This article is part of my #100DaysOfCode and #100DaysOfBlogging challenge. R1D18


Bruce Lawson gave an outstanding keynote called How to make Loveliness: an HTML Treasure Hunt at the IPC 2019.

He shared that most 2-year-olds can say about 100 words and with 2 ½ years they know close to 300 words.

One of his challenges was to

Learn the semantics of HTML. There are 120(ish) elements, that’s all!

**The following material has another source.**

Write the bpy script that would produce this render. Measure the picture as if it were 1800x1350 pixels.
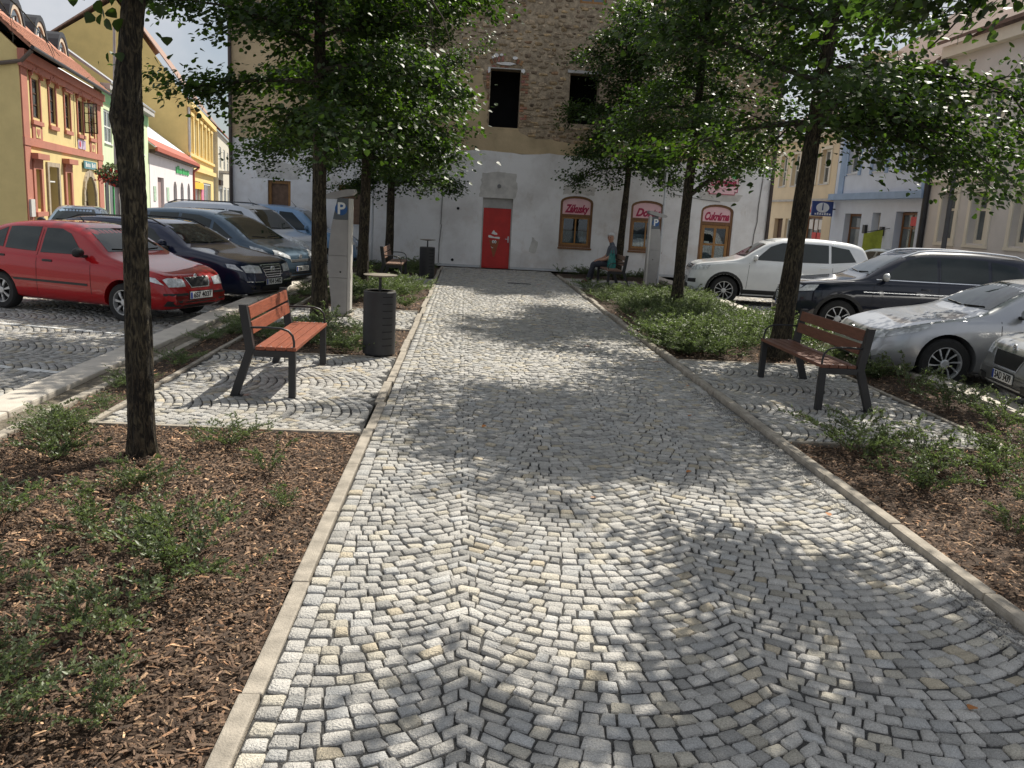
import bpy, bmesh, math, random
import numpy as np
from mathutils import Vector, Matrix, geometry
from mathutils.bvhtree import BVHTree

for o in list(bpy.data.objects):
    bpy.data.objects.remove(o)
SC = bpy.context.scene
COL = SC.collection
rng = np.random.default_rng(7)
random.seed(7)
R = math.radians

# ------------------------------------------------------------------ camera
F_PX, CAM_H = 1508.0, 1.85
_d = Vector(((822 - 900) / F_PX, (366 - 675) / F_PX, 1.0)).normalized()      # path direction seen by the lens
_h = Vector((math.cos(R(3.1)), math.sin(R(3.1)), 0))
_up = _h.cross(_d).normalized()
if _up.y > 0: _up = -_up
_xr = _d.cross(_up)
if _xr.x < 0: _xr = -_xr
cam_data = bpy.data.cameras.new('camera')
cam = bpy.data.objects.new('camera', cam_data)
COL.objects.link(cam)
M3 = Matrix(((_xr.x, -_xr.y, -_xr.z), (_d.x, -_d.y, -_d.z), (_up.x, -_up.y, -_up.z)))
cam.matrix_world = Matrix.Translation((0, 0, CAM_H)) @ M3.to_4x4()
cam_data.sensor_width = 36
cam_data.lens = F_PX / 1800 * 36
cam_data.clip_start, cam_data.clip_end = 0.05, 2000
SC.camera = cam

# ------------------------------------------------------------------ sky, sun, exposure
SUN_AZ, SUN_EL = R(54), R(50)              # azimuth from +X towards +Y
to_sun = Vector((math.cos(SUN_EL) * math.cos(SUN_AZ), math.cos(SUN_EL) * math.sin(SUN_AZ), math.sin(SUN_EL)))
world = bpy.data.worlds.new('World')
SC.world = world
world.use_nodes = True
wn = world.node_tree
wn.nodes.clear()
sky = wn.nodes.new('ShaderNodeTexSky')
sky.sky_type = 'NISHITA'
sky.sun_disc = False
sky.sun_elevation = SUN_EL
sky.sun_rotation = math.pi / 2 - SUN_AZ
sky.air_density, sky.dust_density, sky.ozone_density = 1.0, 1.2, 1.0
# thin bright cloud cover mixed over the clear sky, everywhere alike
tc = wn.nodes.new('ShaderNodeTexCoord')
cn = wn.nodes.new('ShaderNodeTexNoise')
cn.inputs['Scale'].default_value = 2.2
cn.inputs['Detail'].default_value = 7
cn.inputs['Roughness'].default_value = 0.6
cr = wn.nodes.new('ShaderNodeValToRGB')
cr.color_ramp.elements[0].position = 0.30
cr.color_ramp.elements[1].position = 0.58
cmix = wn.nodes.new('ShaderNodeMixRGB')
cmix.inputs[2].default_value = (8.5, 8.8, 9.4, 1)
bg = wn.nodes.new('ShaderNodeBackground')
bg.inputs['Strength'].default_value = 0.062
wo = wn.nodes.new('ShaderNodeOutputWorld')
wn.links.new(tc.outputs['Generated'], cn.inputs['Vector'])
wn.links.new(cn.outputs['Fac'], cr.inputs['Fac'])
wn.links.new(cr.outputs['Color'], cmix.inputs[0])
wn.links.new(sky.outputs['Color'], cmix.inputs[1])
wn.links.new(cmix.outputs['Color'], bg.inputs['Color'])
wn.links.new(bg.outputs['Background'], wo.inputs['Surface'])
sun_data = bpy.data.lights.new('sun', 'SUN')
sun_data.energy = 5.0
sun_data.angle = R(0.53)
sun_data.color = (1.0, 0.94, 0.83)
sun = bpy.data.objects.new('sun', sun_data)
COL.objects.link(sun)
sun.rotation_euler = to_sun.to_track_quat('Z', 'Y').to_euler()
SC.view_settings.view_transform = 'Standard'
SC.view_settings.look = 'None'
SC.view_settings.gamma = 1
SC.view_settings.exposure = 0.32
SC.view_settings.use_curve_mapping = False
SC.render.engine = 'CYCLES'
SC.cycles.max_bounces = 8

# ------------------------------------------------------------------ materials
MATS = {}
def mat(name, col, rough=0.7, var=0.18, scale=6.0, bump=0.0, bscale=40.0, metal=0.0, col2=None, attr=None,
        spec=0.5, stretch=None, coat=0.0, trans=None, edge=(0.35, 0.65), detail=6, alpha=None):
    """procedural material: base colour varied by world-space noise, optional second colour, bump, colour attribute"""
    if name in MATS: return MATS[name]
    m = bpy.data.materials.new(name); MATS[name] = m
    m.use_nodes = True
    nt = m.node_tree; N = nt.nodes; Lk = nt.links
    b = N['Principled BSDF']
    b.inputs['Roughness'].default_value = rough
    b.inputs['Metallic'].default_value = metal
    b.inputs['Specular IOR Level'].default_value = spec
    b.inputs['Coat Weight'].default_value = coat
    b.inputs['Coat Roughness'].default_value = 0.04
    geo = N.new('ShaderNodeNewGeometry')
    vec = geo.outputs['Position']
    if stretch:
        mp = N.new('ShaderNodeMapping'); mp.inputs['Scale'].default_value = stretch
        Lk.new(vec, mp.inputs['Vector']); vec = mp.outputs['Vector']
    nz = N.new('ShaderNodeTexNoise'); nz.inputs['Scale'].default_value = scale
    nz.inputs['Detail'].default_value = detail; nz.inputs['Roughness'].default_value = 0.62
    Lk.new(vec, nz.inputs['Vector'])
    rp = N.new('ShaderNodeValToRGB')
    rp.color_ramp.elements[0].position, rp.color_ramp.elements[1].position = edge
    c = Vector(col)
    a = c * (1 - var); z = c * (1 + var) if col2 is None else Vector(col2)
    rp.color_ramp.elements[0].color = (*a, 1); rp.color_ramp.elements[1].color = (*z, 1)
    Lk.new(nz.outputs['Fac'], rp.inputs['Fac'])
    out = rp.outputs['Color']
    if attr:
        at = N.new('ShaderNodeAttribute'); at.attribute_name = attr
        mx = N.new('ShaderNodeMixRGB'); mx.blend_type = 'MULTIPLY'; mx.inputs[0].default_value = 1
        Lk.new(out, mx.inputs[1]); Lk.new(at.outputs['Color'], mx.inputs[2]); out = mx.outputs['Color']
    Lk.new(out, b.inputs['Base Color'])
    if bump:
        n2 = N.new('ShaderNodeTexNoise'); n2.inputs['Scale'].default_value = bscale; n2.inputs['Detail'].default_value = 5
        Lk.new(vec, n2.inputs['Vector'])
        bp = N.new('ShaderNodeBump'); bp.inputs['Strength'].default_value = min(1, bump); bp.inputs['Distance'].default_value = 0.02 * max(1, bump)
        Lk.new(n2.outputs['Fac'], bp.inputs['Height']); Lk.new(bp.outputs['Normal'], b.inputs['Normal'])
    if trans is not None:
        tr = N.new('ShaderNodeBsdfTranslucent')
        mt = N.new('ShaderNodeMixRGB'); mt.blend_type = 'MULTIPLY'; mt.inputs[0].default_value = 1
        mt.inputs[2].default_value = (*trans, 1)
        Lk.new(out, mt.inputs[1]); Lk.new(mt.outputs['Color'], tr.inputs['Color'])
        ms = N.new('ShaderNodeMixShader'); ms.inputs[0].default_value = 0.40
        o = N['Material Output']
        Lk.new(b.outputs['BSDF'], ms.inputs[1]); Lk.new(tr.outputs['BSDF'], ms.inputs[2]); Lk.new(ms.outputs['Shader'], o.inputs['Surface'])
    return m

# ------------------------------------------------------------------ object helpers
def tag(o, label=None, cat=None, group=None, kind=None):
    if label: o['label'] = label
    if cat: o['category'] = cat
    if group: o['group'] = group
    if kind: o['kind'] = kind
    return o

def link(name, me, m=None, parent=None, smooth=False):
    o = bpy.data.objects.new(name, me)
    COL.objects.link(o)
    if m is not None:
        for q in (m if isinstance(m, (list, tuple)) else [m]): me.materials.append(q)
    if parent is not None: o.parent = parent
    if smooth and len(me.polygons): me.polygons.foreach_set('use_smooth', [True] * len(me.polygons))
    return o

def empty(name, loc=(0, 0, 0), rz=0.0):
    o = bpy.data.objects.new(name, None)
    COL.objects.link(o); o.location = loc; o.rotation_euler = (0, 0, rz); o.empty_display_size = 0.2
    return o

def npmesh(name, V, Fc, cols=None):
    """mesh from numpy arrays; Fc is (n,k); cols per vertex (n,3)"""
    V = np.asarray(V, dtype=np.float32); Fc = np.asarray(Fc, dtype=np.int32)
    me = bpy.data.meshes.new(name)
    n, k = Fc.shape
    me.vertices.add(len(V)); me.vertices.foreach_set('co', V.ravel())
    me.loops.add(n * k); me.loops.foreach_set('vertex_index', Fc.ravel())
    me.polygons.add(n); me.polygons.foreach_set('loop_start', np.arange(0, n * k, k, dtype=np.int32))
    me.polygons.foreach_set('loop_total', np.full(n, k, dtype=np.int32))
    me.update(calc_edges=True)
    if cols is not None:
        ca = me.color_attributes.new('Col', 'FLOAT_COLOR', 'POINT')
        c4 = np.ones((len(V), 4), dtype=np.float32); c4[:, :3] = cols
        ca.data.foreach_set('color', c4.ravel())
    return me

class MB:
    """collects simple solids into one mesh"""
    def __init__(s): s.v = []; s.f = []
    def add(s, vs, fs):
        n = len(s.v); s.v += [tuple(p) for p in vs]; s.f += [tuple(i + n for i in f) for f in fs]; return s
    def box(s, a, b):
        x0, y0, z0 = a; x1, y1, z1 = b
        return s.add([(x0,y0,z0),(x1,y0,z0),(x1,y1,z0),(x0,y1,z0),(x0,y0,z1),(x1,y0,z1),(x1,y1,z1),(x0,y1,z1)],
                     [(0,3,2,1),(4,5,6,7),(0,1,5,4),(1,2,6,5),(2,3,7,6),(3,0,4,7)])
    def bbox(s, a, b, bev=0.006):
        """box with chamfered edges"""
        bm = bmesh.new()
        bmesh.ops.create_cube(bm, size=1)
        for v in bm.verts:
            v.co = Vector(((a[i] + b[i]) / 2 + v.co[i] * (b[i] - a[i])) for i in range(3))
        bmesh.ops.bevel(bm, geom=list(bm.edges), offset=bev, segments=2, affect='EDGES', profile=0.6)
        s.addbm(bm); bm.free(); return s
    def addbm(s, bm, mw=None):
        bm.verts.index_update()
        s.add([(mw @ v.co if mw else v.co) for v in bm.verts], [[v.index for v in f.verts] for f in bm.faces]); return s
    def prism(s, poly, axis, a, b):
        """extrude a 2-D polygon along axis ('x','y','z') from a to b"""
        n = len(poly)
        def P(p, t): return {'x': (t, p[0], p[1]), 'y': (p[0], t, p[1]), 'z': (p[0], p[1], t)}[axis]
        vs = [P(p, a) for p in poly] + [P(p, b) for p in poly]
        fs = [tuple(range(n))[::-1], tuple(range(n, 2 * n))] + [(i, (i + 1) % n, n + (i + 1) % n, n + i) for i in range(n)]
        return s.add(vs, fs)
    def tube(s, pts, rad, seg=8, cap=True):
        pts = [Vector(p) for p in pts]; n = len(pts)
        rad = rad if isinstance(rad, (list, tuple)) else [rad] * n
        vs = []; prev = None
        for i, p in enumerate(pts):
            t = (pts[min(i + 1, n - 1)] - pts[max(i - 1, 0)]).normalized()
            if prev is None:
                a = t.orthogonal().normalized()
            else:
                a = (prev - t * prev.dot(t)); a = a.normalized() if a.length > 1e-6 else t.orthogonal().normalized()
            prev = a; b = t.cross(a)
            for k in range(seg):
                an = 2 * math.pi * k / seg
                vs.append(p + (a * math.cos(an) + b * math.sin(an)) * rad[i])
        fs = [(i * seg + k, i * seg + (k + 1) % seg, (i + 1) * seg + (k + 1) % seg, (i + 1) * seg + k) for i in range(n - 1) for k in range(seg)]
        if cap: fs += [tuple(range(seg))[::-1], tuple(range((n - 1) * seg, n * seg))]
        return s.add(vs, fs)
    def lathe(s, prof, c=(0, 0, 0), seg=24, axis='z', cap=True):
        vs = []; n = len(prof)
        for r, h in prof:
            for k in range(seg):
                an = 2 * math.pi * k / seg
                p = (r * math.cos(an), r * math.sin(an), h)
                if axis == 'y': p = (p[0], h, p[1])
                if axis == 'x': p = (h, p[0], p[1])
                vs.append((p[0] + c[0], p[1] + c[1], p[2] + c[2]))
        fs = [(i * seg + k, i * seg + (k + 1) % seg, (i + 1) * seg + (k + 1) % seg, (i + 1) * seg + k) for i in range(n - 1) for k in range(seg)]
        if cap: fs += [tuple(range(seg))[::-1], tuple(range((n - 1) * seg, n * seg))]
        return s.add(vs, fs)
    def mesh(s, name):
        me = bpy.data.meshes.new(name); me.from_pydata(s.v, [], s.f); me.update()
        bm = bmesh.new(); bm.from_mesh(me); bmesh.ops.recalc_face_normals(bm, faces=bm.faces); bm.to_mesh(me); bm.free()
        return me
    def build(s, name, m, parent=None, smooth=False):
        o = link(name, s.mesh(name), m, parent)
        if smooth:
            me = o.data; me.polygons.foreach_set('use_smooth', [True] * len(me.polygons))
            try: me.set_sharp_from_angle(angle=R(38))
            except Exception: pass
        return o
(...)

Bruce let us know that using HTML (and CSS) wherever possible, will be

  • more performant
  • more accessible
  • more robust
  • less code to write
  • less code to test
  • more time in the pub / playing CoD / seeing our kids

Well, if that is not motivation enough, I don’t know what is. 😄

Challenge accepted

Today I am reading through the HTML elements, provided by the Mozilla Developer site.

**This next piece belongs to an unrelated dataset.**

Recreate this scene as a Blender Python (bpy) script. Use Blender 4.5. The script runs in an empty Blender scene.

While most elements seem familiar, there are some I’ve never heard of and would read what they could be useful for. For example, <hgroup> as well as many inline text semantics elements or image and multimedia and embedded content elements.

It was surprising to me to see that there is a purpose for both <i> and <em> as well as <b> and <strong>. Back in the day I thought the new elements were deprecating the older ones. That’s not true. Today I learned that

Their new use is to semantically represent styles (or intended presentation), whereas <strong> and <em> represent structure.

See comment by Natan Yellin.

Conclusion

This was a great exercise which I need to repeat.